Akmal juga mengatakan, dalam aturan perundang-undangan kepala daerah dilarang merangkap jabatan.
Aturan tersebut sesuai dengan Pasal 78 Ayat 2 huruf g UU Nomor 23 Tahun 2004 Tentang Pemerintahan Daerah.
Pasal 78 tersebut berbunyi "Kepala Daerah diberhentikan karena diberi tugas dalam jabatan tertentu oleh Presiden yang dilarang untuk dirangkap oleh ketentuan peraturan perundang-undang," demikian pasal tersebut.
"Diberhentikan sejak dilantik menjadi pejabat baru. Kan ada larangan menjadi rangkap jabatan. Ketika dilantik itu sudah langsung berhenti," kata Akmal saat dihubungi, Kamis (24/12/2020).
Akmal juga menjelaskan, setelah Risma diangkat menjadi Menteri Sosial, posisi Wali Kota Surabaya akan digantikan Wakil Wali Kota Surabaya.
Hal ini, kata Akmal sesuai dengan Pasal 88 UU Nomor 23 Tahun 2004 tentang Pemerintahan Daerah yang menyebutkan jika wali kota definitif belum dilantik, wakil wali kota melaksanakan tugas sehari-hari.

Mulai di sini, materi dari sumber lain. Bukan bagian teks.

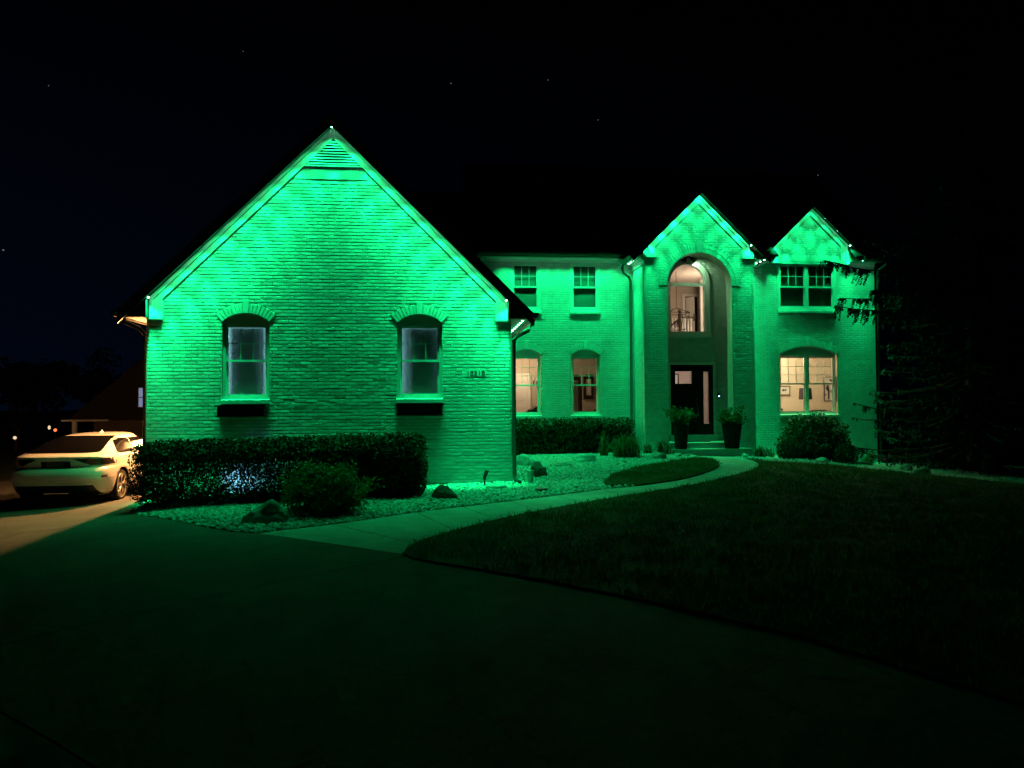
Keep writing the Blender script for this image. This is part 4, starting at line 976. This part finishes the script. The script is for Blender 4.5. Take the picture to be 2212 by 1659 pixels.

"Wakil wali kotanya (menggantikan), itu otomatis, UU 23/2004 jika kepala daerah berhalangan atau tidak lagi (menjabat) maka wakil kepala daerah yang melaksanakan tugas," ujarnya.
Lebih lanjut, saat ditanya terkait pernyataan Risma yang akan menghadiri agenda di Surabaya selaku Wali Kota Surabaya, Akmal mengatakan, hal tersebut akan mengganggu aturan dalam UU Nomor 39 Tahun 2008 tentang Kementerian Negara.
UU Kementerian Negara Bab V terkait Pengangkatan dan Pemberhentian, Pasal 23 huruf c disebutkan bahwa menteri dilarang merangkap jabatan sebagai :
a. Pejabat negara lainnya sesuai dengan peraturan perundang-undangan;
b. Komisaris atau direksi pada perusahaan negara atau perusahaan swasta; atau
c. Pimpinan organisasi yang dibiayai dari Anggaran Pendapatan Belanja Negara dan atau Anggaran Pendapatan Belanja Daerah.
Kemudian, pada Pasal 24 Ayat 2 disebutkan bahwa Menteri diberhentikan oleh Presiden karena beberapa alasan
Salah satunya, Pasal 24 Ayat 2 huruf d yakni Menteri diberhentikan dari jabatannya karena melanggar ketentuan larangan rangkap jabatan sebagaimana dalam Pasal 23.